I would like to know about internal efficiency when using interface lists in firewall rules. For example, if I need to match packets between multiple interfaces in all directions, what would be more efficient for CPU?
Using interface lists
/interface list
add name=testlist
/interface list member
add interface=vlan101 list=testlist
add interface=vlan102 list=testlist
/ip firewall mangle
add action=mark-packet chain=forward in-interface-list=testlist new-packet-mark=intervlan out-interface-list=testlist passthrough=yes
This is an example with only two interfaces. The more interfaces are part of this configuration, the more rules would be needed. Lists are definitely easier from usability point of view, but I’m curious if it’s also more efficient. On the other hand, if internally expanding the lists results in more rules, it could be slower potentially. Technically speaking, this example with two interfaces has the possibility of four variations: vlan101 => vlan101, vlan101 => vlan102, vlan102 => vlan102, vlan102 => vlan101.
This is more of an academic question, although with a large number of interfaces it could get practical meaning.
I’d expect that one rule using interface-list would be more effective than multiple rules using interfaces. One aspect is overhead of executing a rule, which is the same for any rule (regardless the check types), and I assume it’s not trivial. The other aspect is handling interface-lust members, these could be either checked very efficiently in a close loop inside rule … or they could be handled very inefficiently by caling simillar rule with single interface for every list member. I’d expect ROS to implement the former (efficient) strategy in which case using interface lists makes lots of sense.
But the above is only my speculation. Only MT engineers can give you a definite answer to your question, and to get an answer you’d probably have to open a ticket with support (e.g. via e-mail).

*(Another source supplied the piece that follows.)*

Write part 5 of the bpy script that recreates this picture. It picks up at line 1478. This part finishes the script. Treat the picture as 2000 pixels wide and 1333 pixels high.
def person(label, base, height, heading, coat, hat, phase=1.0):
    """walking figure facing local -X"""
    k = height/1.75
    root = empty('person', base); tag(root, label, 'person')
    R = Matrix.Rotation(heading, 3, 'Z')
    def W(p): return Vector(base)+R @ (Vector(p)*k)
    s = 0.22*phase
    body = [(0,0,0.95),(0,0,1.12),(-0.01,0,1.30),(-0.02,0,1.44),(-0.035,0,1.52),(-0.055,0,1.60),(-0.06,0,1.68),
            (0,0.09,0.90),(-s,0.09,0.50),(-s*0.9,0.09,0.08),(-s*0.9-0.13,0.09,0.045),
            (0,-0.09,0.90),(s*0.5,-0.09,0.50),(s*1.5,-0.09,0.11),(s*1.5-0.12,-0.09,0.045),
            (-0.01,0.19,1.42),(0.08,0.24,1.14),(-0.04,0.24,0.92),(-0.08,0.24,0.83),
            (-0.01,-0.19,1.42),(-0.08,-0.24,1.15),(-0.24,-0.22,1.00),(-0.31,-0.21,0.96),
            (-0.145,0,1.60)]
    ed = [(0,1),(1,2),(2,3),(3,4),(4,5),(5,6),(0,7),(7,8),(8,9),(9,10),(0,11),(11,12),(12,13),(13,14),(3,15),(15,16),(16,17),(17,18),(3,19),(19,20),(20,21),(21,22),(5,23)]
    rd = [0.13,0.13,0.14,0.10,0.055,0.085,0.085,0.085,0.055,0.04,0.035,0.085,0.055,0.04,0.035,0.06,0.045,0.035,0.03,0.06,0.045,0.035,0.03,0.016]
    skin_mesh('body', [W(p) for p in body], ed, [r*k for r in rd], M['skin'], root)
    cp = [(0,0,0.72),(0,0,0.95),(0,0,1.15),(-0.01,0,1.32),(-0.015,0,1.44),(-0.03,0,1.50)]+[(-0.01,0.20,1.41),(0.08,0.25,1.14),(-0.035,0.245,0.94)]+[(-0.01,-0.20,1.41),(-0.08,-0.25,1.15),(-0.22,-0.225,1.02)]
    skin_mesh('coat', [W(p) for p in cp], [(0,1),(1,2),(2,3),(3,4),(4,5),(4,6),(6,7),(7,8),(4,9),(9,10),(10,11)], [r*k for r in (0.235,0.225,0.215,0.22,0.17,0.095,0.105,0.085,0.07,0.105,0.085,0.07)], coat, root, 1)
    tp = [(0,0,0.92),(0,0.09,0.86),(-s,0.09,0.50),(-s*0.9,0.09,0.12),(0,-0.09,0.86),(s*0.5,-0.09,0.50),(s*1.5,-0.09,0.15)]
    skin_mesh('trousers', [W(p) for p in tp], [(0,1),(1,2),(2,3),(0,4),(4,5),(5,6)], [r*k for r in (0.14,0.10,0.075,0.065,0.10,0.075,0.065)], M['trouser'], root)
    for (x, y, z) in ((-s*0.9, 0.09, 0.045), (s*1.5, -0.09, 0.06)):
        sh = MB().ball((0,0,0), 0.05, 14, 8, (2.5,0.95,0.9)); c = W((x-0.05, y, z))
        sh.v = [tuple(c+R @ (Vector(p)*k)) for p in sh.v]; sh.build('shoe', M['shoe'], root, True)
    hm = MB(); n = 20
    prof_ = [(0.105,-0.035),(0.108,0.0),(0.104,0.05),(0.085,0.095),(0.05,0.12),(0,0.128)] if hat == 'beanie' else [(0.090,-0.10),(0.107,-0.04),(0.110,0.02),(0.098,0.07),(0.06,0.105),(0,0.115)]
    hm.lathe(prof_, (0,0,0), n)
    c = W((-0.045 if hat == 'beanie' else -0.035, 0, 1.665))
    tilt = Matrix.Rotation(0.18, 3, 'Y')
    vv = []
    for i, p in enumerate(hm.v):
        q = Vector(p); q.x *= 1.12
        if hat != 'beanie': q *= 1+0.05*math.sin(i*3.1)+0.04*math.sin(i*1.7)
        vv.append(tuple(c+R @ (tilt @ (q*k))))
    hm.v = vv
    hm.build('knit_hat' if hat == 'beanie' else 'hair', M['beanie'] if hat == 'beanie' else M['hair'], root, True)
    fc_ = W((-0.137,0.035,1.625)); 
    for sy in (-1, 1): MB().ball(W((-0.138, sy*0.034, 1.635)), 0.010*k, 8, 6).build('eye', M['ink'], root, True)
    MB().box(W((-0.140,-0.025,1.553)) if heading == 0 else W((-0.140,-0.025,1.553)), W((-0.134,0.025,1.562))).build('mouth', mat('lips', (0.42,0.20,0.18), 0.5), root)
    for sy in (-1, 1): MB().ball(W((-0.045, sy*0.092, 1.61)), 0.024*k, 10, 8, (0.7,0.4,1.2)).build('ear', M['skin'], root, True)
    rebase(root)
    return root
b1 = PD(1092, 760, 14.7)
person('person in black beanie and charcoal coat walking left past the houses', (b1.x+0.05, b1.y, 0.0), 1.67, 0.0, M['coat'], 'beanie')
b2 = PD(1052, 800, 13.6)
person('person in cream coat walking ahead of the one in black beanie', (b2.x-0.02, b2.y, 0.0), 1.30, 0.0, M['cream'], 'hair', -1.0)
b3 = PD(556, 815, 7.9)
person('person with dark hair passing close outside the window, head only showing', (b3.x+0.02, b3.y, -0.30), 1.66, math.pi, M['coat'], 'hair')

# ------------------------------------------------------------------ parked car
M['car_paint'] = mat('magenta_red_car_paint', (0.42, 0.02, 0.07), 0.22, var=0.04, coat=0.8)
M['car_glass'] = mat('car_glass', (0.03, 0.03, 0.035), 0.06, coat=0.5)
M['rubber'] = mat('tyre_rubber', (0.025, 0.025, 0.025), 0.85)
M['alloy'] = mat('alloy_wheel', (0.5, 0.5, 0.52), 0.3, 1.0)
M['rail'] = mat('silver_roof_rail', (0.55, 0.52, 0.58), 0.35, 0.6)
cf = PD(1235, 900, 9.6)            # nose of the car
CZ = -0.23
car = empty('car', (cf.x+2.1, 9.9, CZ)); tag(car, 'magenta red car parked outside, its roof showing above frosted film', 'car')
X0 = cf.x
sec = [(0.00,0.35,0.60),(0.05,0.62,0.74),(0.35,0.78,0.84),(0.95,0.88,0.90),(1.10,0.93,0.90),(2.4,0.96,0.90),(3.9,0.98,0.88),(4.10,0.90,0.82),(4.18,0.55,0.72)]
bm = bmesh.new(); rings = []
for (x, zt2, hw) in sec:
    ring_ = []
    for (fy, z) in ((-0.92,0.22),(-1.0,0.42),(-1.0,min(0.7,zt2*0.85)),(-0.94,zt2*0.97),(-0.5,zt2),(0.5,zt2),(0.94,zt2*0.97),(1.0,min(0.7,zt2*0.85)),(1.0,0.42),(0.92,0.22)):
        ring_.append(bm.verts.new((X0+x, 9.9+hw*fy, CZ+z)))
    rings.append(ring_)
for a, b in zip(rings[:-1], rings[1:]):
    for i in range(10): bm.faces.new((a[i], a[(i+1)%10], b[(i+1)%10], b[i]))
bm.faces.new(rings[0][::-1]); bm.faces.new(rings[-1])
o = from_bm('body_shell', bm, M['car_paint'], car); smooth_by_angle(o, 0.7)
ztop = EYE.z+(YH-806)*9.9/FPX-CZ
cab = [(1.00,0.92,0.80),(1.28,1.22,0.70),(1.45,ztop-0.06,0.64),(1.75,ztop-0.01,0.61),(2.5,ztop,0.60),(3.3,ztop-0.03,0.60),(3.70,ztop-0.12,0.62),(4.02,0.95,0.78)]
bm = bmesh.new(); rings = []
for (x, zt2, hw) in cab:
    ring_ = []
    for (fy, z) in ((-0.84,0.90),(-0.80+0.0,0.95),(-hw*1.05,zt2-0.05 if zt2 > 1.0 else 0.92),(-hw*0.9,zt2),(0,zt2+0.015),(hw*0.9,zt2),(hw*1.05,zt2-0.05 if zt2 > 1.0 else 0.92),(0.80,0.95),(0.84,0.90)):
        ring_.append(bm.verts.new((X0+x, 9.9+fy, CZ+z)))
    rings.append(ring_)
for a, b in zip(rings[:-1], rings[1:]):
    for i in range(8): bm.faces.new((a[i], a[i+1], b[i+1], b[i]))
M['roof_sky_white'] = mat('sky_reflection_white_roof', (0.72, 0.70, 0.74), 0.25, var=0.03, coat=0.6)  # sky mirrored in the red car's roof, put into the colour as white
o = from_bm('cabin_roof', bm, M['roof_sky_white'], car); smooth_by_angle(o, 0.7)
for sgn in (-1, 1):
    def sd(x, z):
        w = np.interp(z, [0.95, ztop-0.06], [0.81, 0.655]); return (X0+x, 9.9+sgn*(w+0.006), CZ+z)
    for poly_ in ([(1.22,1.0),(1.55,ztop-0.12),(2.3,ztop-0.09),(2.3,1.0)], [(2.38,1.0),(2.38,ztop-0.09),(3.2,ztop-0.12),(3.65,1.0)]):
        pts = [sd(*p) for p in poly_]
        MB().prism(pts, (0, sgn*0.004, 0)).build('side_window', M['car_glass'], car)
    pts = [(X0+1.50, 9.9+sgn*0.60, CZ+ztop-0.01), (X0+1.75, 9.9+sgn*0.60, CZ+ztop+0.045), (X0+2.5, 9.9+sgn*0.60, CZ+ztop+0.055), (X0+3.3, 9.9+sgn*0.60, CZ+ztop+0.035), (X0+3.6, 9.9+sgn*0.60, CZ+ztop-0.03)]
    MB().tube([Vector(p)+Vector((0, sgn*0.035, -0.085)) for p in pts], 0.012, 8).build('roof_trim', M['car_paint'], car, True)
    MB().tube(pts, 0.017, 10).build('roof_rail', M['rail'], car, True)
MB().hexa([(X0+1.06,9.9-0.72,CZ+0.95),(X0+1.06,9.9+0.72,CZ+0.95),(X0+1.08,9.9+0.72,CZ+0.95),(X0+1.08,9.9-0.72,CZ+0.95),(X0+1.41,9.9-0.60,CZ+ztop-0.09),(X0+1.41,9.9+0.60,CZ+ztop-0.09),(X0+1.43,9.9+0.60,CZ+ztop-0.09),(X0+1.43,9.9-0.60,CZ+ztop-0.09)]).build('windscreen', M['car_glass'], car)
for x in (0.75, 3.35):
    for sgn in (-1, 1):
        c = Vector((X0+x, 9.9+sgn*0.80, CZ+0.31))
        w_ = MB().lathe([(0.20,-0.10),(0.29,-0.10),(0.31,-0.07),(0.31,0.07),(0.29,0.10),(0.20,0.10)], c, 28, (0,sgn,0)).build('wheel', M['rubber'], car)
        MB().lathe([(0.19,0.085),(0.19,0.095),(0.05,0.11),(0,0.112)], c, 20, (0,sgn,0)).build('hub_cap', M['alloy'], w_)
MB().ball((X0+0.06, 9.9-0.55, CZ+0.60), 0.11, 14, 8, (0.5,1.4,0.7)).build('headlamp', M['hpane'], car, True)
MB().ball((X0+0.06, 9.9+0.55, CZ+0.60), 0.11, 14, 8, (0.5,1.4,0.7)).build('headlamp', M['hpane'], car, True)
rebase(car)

a. For traffic to or from a single subnet USE: SRC or DST address x.x.x.0/24
b. For traffic to or from two or more whole subnets USE: interface lists
c. For traffic to or from remote subnets (not known to the router) USE: firewall address lists
d. For traffic to or from a group of users ( less than a subnet or from various subnets ) WITH OR WITHOUT other whole subnets USE: firewall address lists
An exception to b, is that the management interface list entry may contain only only one subnet ( interface list used in neighbours discovery and in mac-server mac-winbox )
Thank you both for input. If RouterOS 7 uses nftables behind the scenes, then it has the ability to define multiple interfaces in a single rule (unlike iptables). And because it’s a built-in nftables functionality, I’m sure it is as efficient as it can be.
I did a quick anecdotal iperf single stream test and watched CPU usage. Two-rule approach loaded one core up to 97% and even 100% very briefly. The interface list method loaded one core to 88%. Granted, it’s not a very scientific test with many factors, but the results were consistent on multiple runs. It definitely didn’t get worse.
I like that approach. It wouldn’t be too bad if RouterOS allowed you to reuse existing subnet/network definitions rather than having to re-enter them across different spaces, such as /ip addresses and ip firewall address-list.
Coming from a software engineering background, if I have many instances of the same thing and I make a conscious decision to update one - then I have to update them all. Having a single instance and referencing that many times is much easier to tweak.
Additionally, being able to specify multiple interfaces in firewall rules would be nice to reduce the number of interface lists based on permutations - though I believe RouterOS uses iptables rather than nftables. The latter supports comma-separated in/out interfaces.